INFORMATION SHOWN:

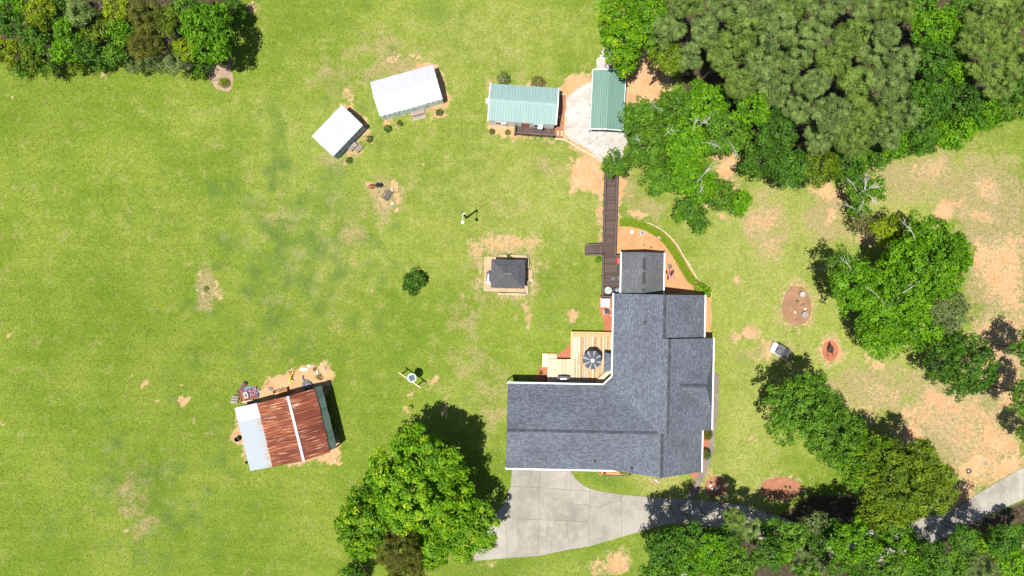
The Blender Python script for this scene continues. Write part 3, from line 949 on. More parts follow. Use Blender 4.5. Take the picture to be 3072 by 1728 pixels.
caps(hl(426, 11, R1), hl(426, 133, R1))
caps(hl(439.5, 133, R2), hl(439.5, 396, R2))
caps(hl(426, 399, R1), hl(426, 520, R1))
caps(hl(-6, 397.3, RG), hl(414, 397.3, RG))
caps(hl(475, 264, ER), hl(549, 264, ER))
for b0, b1 in ((-92, -59), (-52, -19), (-5, 0)):
    v = MB().box(hl(377, (b0 + b1) / 2, SR + .05), (.35, (b1 - b0) * S, .09)).build('ridge_vent', cap_dark, house)
# gutters and downpipe ends
for p, q in ((hl(295, 9, 2.93), hl(295, 250, 2.93)), (hl(295, 250, 2.93), hl(269, 275.5, 2.93)), (hl(269, 275, 2.93), hl(-8, 275, 2.93)), (hl(-8, 520, 2.93), hl(311, 520, 2.93)), (hl(557, 9, 2.93), hl(557, 133, 2.93)), (hl(584, 132, 2.93), hl(584, 397, 2.93)),
             (hl(557, 398, 2.93), hl(557, 521, 2.93)), (hl(316, -111, 2.68), hl(316, 10, 2.68)), (hl(438, -111, 2.68), hl(438, 10, 2.68))):
    d = (q - p).normalized()
    mid = hl(430, 200, 0)
    nrm = Vector((-d.y, d.x, 0))
    if nrm.dot((p + q) / 2 - mid) < 0:
        nrm = -nrm
    if abs(d.x) > .9 and p.z > 2.9:
        nrm = Vector((0, 1, 0)) if p.y > -2 + hl(0, 330, 0).y else Vector((0, -1, 0))
    if abs(p.z - 2.68) < .01:
        nrm = Vector((-1, 0, 0)) if p.x < hl(377, 0, 0).x else Vector((1, 0, 0))
    gm_ = MB().beam(p + nrm * .075, q + nrm * .075, .19, .13)
    gm_.build('gutter', white_trim, house)
for a, b in ((-8, 276), (-9, 519), (311, 521), (296, 252)):
    MB().box(hl(a, b, 1.5), (.09, .09, 2.9)).build('downpipe', white_trim, house)
for a, b in ((377, 90), (247, 491), (350, 506)):
    z = min(zW(a), ZE + 5) if a > 300 else ZE + (520 - b) * KP
    MB().lathe([(.11, 0), (.11, .34), (.15, .34), (.15, .42)], hl(a, b, z - .1), 10).build('vent_pipe', black_mat, house)
# bay window roof that looks out from under the west eave
MB().prism([tuple(hl(277, 188, 0)[:2]), tuple(hl(304, 188, 0)[:2]), tuple(hl(304, 234, 0)[:2]), tuple(hl(277, 234, 0)[:2])], .9, 2.1).build('bay', house_wall_m, house)
slope('bay_roof', [hl(272, 182, 2.15), hl(272, 240, 2.15), hl(304, 234, 2.65), hl(304, 188, 2.65)], shingles)


# ------------------------------------------------------------------ gabled outbuildings
def panel(wd, ln, m, rib=.045, ribs=1, th=.025, key=None):
    """roof sheet: x across, y down the slope, z outwards"""
    prof = []
    for k in range(ribs):
        x0 = k * wd / ribs
        prof += [(x0, th), (x0 + .015, th + rib), (x0 + .05, th + rib), (x0 + .065, th)]
    prof += [(wd - .004, th), (wd - .004, 0), (0, 0)]
    mb = MB()
    A = [(x, 0, z) for x, z in prof]
    B = [(x, -ln, z) for x, z in prof]
    mb.face(A)
    mb.face(B[::-1])
    for i in range(len(prof)):
        j = (i + 1) % len(prof)
        mb.face([A[j], A[i], B[i], B[j]])
    return mb.mesh('roof_sheet', m)


def corrugated(wd, ln, m, nw=8, amp=.018):
    pts = []
    for k in range(nw * 2 + 1):
        pts.append((wd * k / (nw * 2) * 1.01, amp if k % 2 else -amp))
    mb = MB()
    for i in range(len(pts) - 1):
        (x0, z0), (x1, z1) = pts[i], pts[i + 1]
        mb.face([(x0, 0, z0), (x0, -ln, z0), (x1, -ln, z1), (x1, 0, z1)])
    return mb.mesh('roof_sheet', m)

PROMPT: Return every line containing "from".

EXERCISE SOLUTION:
The Blender Python script for this scene continues. Write part 3, from line 949 on. More parts follow. Use Blender 4.5. Take the picture to be 3072 by 1728 pixels.
# bay window roof that looks out from under the west eave